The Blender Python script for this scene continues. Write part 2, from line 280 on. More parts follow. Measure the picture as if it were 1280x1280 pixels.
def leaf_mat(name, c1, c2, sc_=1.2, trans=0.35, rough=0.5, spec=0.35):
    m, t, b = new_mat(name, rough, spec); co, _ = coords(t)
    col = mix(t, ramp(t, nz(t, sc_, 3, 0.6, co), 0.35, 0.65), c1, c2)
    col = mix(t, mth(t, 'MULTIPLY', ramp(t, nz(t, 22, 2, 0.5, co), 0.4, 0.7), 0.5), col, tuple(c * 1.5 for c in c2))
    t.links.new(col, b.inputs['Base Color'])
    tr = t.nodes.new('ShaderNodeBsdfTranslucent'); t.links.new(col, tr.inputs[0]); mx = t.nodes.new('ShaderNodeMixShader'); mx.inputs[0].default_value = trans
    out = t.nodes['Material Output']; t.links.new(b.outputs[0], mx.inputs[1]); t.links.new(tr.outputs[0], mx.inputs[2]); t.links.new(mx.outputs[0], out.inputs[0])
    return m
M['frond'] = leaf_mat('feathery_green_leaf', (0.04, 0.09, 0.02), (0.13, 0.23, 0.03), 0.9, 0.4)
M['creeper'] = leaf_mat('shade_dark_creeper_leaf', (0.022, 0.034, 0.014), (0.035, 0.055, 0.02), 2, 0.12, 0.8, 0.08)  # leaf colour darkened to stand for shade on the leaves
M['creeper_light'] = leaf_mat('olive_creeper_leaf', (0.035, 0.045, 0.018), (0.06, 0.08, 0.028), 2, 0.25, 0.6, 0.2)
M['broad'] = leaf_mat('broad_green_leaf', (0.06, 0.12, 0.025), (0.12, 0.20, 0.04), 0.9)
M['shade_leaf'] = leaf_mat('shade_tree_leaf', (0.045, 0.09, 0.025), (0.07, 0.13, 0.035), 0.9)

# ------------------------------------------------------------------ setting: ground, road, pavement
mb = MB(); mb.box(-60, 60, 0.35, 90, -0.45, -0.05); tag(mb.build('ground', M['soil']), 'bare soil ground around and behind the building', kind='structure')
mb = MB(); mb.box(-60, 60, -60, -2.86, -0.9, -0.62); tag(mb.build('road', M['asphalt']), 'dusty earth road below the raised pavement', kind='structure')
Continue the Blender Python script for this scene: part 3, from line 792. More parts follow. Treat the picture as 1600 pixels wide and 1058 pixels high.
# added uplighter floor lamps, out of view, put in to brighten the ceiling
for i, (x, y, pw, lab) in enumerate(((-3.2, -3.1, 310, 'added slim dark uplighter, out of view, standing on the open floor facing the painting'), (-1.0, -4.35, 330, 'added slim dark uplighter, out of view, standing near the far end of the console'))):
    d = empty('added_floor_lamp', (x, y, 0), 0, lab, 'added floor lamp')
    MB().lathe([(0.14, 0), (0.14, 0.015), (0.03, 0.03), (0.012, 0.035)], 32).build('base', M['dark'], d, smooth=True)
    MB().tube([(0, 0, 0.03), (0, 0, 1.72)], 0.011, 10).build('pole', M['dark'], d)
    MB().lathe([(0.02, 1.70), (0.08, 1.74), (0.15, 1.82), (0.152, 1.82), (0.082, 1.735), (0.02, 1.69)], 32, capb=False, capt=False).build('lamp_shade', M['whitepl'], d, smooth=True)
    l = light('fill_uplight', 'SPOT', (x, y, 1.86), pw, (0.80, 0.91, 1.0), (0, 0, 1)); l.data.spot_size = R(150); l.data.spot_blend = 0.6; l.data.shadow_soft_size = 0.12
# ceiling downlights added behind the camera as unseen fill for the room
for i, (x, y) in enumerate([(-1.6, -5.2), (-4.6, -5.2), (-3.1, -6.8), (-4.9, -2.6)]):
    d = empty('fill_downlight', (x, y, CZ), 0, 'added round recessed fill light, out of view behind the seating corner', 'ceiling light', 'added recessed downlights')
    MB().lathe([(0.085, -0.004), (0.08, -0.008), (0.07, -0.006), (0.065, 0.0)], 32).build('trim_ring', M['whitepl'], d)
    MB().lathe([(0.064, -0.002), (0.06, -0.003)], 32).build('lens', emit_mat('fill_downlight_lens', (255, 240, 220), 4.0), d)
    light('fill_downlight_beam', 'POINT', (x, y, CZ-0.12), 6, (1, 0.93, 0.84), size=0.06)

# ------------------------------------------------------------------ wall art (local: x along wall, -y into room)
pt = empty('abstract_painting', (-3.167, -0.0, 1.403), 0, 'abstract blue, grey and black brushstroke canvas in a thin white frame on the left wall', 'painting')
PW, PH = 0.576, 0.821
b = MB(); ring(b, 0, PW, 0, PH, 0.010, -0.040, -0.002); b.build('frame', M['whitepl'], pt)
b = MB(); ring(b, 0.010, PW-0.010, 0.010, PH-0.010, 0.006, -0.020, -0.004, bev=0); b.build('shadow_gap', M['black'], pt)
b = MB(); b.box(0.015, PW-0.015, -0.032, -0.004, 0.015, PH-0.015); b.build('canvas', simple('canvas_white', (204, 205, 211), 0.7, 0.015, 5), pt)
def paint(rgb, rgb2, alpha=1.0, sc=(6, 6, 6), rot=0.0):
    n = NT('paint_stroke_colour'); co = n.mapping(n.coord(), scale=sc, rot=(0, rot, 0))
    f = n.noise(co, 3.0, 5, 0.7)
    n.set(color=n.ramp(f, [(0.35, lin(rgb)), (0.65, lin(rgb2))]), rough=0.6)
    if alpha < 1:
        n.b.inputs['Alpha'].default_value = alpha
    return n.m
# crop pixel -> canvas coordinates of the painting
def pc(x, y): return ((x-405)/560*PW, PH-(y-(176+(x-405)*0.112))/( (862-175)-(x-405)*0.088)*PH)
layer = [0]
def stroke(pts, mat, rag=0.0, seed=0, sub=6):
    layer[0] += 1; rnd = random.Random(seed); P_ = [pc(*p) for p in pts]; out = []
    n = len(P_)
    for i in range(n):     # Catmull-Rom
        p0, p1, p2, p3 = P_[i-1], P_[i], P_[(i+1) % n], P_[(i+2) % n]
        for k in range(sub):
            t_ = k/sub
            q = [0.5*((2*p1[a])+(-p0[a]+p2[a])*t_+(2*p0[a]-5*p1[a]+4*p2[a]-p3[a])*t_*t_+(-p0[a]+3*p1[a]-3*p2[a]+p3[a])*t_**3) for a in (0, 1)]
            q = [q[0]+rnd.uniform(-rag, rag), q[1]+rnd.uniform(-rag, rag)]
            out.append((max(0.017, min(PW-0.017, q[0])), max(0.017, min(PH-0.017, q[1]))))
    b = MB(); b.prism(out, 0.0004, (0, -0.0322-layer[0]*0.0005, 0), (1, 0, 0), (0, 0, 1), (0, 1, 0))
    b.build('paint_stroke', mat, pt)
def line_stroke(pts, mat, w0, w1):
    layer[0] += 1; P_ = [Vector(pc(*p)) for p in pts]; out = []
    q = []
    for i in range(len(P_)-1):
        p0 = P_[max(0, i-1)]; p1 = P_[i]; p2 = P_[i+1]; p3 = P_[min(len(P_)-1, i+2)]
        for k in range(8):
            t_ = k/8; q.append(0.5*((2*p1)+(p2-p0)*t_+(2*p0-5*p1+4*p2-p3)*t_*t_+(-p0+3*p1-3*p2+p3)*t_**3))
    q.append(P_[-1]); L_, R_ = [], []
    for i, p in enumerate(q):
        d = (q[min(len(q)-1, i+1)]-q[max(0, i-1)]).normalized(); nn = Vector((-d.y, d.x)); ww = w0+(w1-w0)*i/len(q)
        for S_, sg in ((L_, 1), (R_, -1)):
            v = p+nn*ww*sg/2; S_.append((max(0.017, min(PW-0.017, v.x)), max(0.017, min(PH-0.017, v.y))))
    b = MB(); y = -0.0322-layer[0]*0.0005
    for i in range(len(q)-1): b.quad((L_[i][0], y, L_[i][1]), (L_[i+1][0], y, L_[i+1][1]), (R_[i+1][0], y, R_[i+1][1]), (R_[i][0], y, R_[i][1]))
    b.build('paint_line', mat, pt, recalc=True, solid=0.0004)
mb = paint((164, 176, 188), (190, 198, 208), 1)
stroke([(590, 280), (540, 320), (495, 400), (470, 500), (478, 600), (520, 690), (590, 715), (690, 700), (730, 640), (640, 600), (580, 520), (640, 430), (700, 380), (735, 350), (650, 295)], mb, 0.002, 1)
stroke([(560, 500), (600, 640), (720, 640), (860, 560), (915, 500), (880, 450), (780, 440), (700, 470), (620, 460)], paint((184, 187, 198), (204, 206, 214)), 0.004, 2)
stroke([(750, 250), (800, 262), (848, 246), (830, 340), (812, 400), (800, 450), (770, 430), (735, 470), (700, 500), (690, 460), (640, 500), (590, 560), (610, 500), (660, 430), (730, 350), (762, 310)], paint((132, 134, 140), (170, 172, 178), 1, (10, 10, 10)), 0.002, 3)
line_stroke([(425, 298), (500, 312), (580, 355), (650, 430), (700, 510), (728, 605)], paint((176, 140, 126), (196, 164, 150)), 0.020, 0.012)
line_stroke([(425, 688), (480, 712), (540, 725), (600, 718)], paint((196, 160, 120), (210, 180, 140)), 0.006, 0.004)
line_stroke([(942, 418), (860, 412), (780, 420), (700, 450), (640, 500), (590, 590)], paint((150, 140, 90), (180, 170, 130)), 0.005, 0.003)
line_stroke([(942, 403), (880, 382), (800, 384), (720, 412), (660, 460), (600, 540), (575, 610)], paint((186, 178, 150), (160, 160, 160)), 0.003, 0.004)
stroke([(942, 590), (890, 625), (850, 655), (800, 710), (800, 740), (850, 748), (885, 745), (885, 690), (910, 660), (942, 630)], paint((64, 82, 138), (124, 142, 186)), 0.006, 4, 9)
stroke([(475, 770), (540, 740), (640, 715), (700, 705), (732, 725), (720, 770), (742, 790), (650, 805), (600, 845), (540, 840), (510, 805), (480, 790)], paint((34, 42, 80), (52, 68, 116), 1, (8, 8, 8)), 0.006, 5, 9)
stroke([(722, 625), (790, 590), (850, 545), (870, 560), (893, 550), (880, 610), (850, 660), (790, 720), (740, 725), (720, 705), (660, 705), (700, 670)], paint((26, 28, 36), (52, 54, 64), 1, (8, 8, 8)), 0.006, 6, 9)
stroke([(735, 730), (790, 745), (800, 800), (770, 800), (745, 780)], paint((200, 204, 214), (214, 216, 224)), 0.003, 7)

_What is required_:
Only the lines from the one containing "Continue the Blender" to the one containing "0.93, 0.84), size=0.06)" are to be printed, both ends included, exactly as written.

_Written solution_:
Continue the Blender Python script for this scene: part 3, from line 792. More parts follow. Treat the picture as 1600 pixels wide and 1058 pixels high.
# added uplighter floor lamps, out of view, put in to brighten the ceiling
for i, (x, y, pw, lab) in enumerate(((-3.2, -3.1, 310, 'added slim dark uplighter, out of view, standing on the open floor facing the painting'), (-1.0, -4.35, 330, 'added slim dark uplighter, out of view, standing near the far end of the console'))):
    d = empty('added_floor_lamp', (x, y, 0), 0, lab, 'added floor lamp')
    MB().lathe([(0.14, 0), (0.14, 0.015), (0.03, 0.03), (0.012, 0.035)], 32).build('base', M['dark'], d, smooth=True)
    MB().tube([(0, 0, 0.03), (0, 0, 1.72)], 0.011, 10).build('pole', M['dark'], d)
    MB().lathe([(0.02, 1.70), (0.08, 1.74), (0.15, 1.82), (0.152, 1.82), (0.082, 1.735), (0.02, 1.69)], 32, capb=False, capt=False).build('lamp_shade', M['whitepl'], d, smooth=True)
    l = light('fill_uplight', 'SPOT', (x, y, 1.86), pw, (0.80, 0.91, 1.0), (0, 0, 1)); l.data.spot_size = R(150); l.data.spot_blend = 0.6; l.data.shadow_soft_size = 0.12
# ceiling downlights added behind the camera as unseen fill for the room
for i, (x, y) in enumerate([(-1.6, -5.2), (-4.6, -5.2), (-3.1, -6.8), (-4.9, -2.6)]):
    d = empty('fill_downlight', (x, y, CZ), 0, 'added round recessed fill light, out of view behind the seating corner', 'ceiling light', 'added recessed downlights')
    MB().lathe([(0.085, -0.004), (0.08, -0.008), (0.07, -0.006), (0.065, 0.0)], 32).build('trim_ring', M['whitepl'], d)
    MB().lathe([(0.064, -0.002), (0.06, -0.003)], 32).build('lens', emit_mat('fill_downlight_lens', (255, 240, 220), 4.0), d)
    light('fill_downlight_beam', 'POINT', (x, y, CZ-0.12), 6, (1, 0.93, 0.84), size=0.06)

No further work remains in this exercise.